William Henry Davis was born on April 15, 1940, in Mineral Springs, Ark. His family moved to Los Angeles, where he became a world-class track star at Roosevelt High School. He once ran a 9.5-second 100-yard dash and set a city record in the long jump.

The Dodgers signed him after he graduated in 1958. Playing the next year for the Reno Silver Sox, a Class C minor league team, he scored from first base on a single nine times in one season.

He made his debut with the Dodgers in 1960, and combined with Wills to dazzle the National League with speed. Some called Davis the second coming of Willie Mays. He had a career-high 42 stolen bases in 1964. Dodgers fans loved how his hat flew off when he ran.

He was, in many ways, like Nomar.  Not a media favorite.
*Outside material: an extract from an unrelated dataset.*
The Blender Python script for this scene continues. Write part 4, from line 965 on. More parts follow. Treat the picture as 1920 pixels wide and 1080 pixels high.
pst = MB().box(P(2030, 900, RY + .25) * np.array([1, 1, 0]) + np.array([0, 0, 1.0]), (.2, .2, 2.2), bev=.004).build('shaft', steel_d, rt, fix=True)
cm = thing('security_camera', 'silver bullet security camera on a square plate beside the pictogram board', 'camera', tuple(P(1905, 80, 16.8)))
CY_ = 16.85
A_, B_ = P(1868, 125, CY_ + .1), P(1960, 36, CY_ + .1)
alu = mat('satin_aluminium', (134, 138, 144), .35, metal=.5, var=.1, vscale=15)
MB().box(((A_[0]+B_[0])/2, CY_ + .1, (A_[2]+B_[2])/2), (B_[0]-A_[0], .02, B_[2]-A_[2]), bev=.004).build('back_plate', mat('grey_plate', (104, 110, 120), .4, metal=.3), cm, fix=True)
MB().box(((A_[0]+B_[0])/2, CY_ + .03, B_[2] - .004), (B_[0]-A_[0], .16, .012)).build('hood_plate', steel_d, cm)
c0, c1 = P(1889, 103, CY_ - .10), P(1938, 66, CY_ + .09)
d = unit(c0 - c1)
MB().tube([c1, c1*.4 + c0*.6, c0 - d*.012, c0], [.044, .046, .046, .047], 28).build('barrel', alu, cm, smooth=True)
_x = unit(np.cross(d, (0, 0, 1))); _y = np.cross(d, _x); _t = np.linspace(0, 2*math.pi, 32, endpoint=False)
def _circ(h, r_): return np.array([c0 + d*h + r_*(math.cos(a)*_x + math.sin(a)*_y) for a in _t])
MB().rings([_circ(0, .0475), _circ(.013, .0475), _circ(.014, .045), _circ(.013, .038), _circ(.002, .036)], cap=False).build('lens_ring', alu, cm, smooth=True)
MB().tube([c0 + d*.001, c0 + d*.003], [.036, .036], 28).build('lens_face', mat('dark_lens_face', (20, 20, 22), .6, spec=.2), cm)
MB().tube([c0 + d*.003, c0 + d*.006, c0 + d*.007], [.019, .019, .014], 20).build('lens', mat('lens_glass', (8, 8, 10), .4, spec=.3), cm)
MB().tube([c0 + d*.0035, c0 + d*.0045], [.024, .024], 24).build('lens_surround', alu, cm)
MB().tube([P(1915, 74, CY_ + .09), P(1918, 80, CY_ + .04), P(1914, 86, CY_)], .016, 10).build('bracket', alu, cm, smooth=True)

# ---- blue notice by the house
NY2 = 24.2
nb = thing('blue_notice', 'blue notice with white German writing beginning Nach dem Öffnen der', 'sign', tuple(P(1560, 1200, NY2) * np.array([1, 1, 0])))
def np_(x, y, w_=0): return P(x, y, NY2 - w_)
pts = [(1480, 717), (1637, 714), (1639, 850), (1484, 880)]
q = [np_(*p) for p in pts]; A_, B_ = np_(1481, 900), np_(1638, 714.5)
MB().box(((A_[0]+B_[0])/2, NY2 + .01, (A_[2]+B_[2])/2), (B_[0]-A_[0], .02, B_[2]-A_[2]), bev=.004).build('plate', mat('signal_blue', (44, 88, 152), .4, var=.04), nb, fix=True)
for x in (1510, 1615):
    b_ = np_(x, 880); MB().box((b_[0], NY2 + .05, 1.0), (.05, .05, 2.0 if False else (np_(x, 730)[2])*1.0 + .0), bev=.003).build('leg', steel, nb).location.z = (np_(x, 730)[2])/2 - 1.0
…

But he was a loner who sometimes chanted Buddhist mantras before and after games.

For all his speed and obvious ability, sportswriters sometimes questioned why Davis was not even better. Jim Murray, the syndicated sports columnist for The Los Angeles Times, suggested that Davis had tinkered with his batting stance too much.

“Willie, you see, did imitations,” Murray wrote. “The only way you could tell it wasn’t Stan Musial was when he popped up.”

I will remember Willie in centerfield and Nomar at short.  Different teams and different eras, but two ballplayers who played hard, played well, and in the end just wanted to be known for their game.  And it doesn’t really matter what other teams they played for because Willie is always a Dodger and Nomar is now always a Red Sox.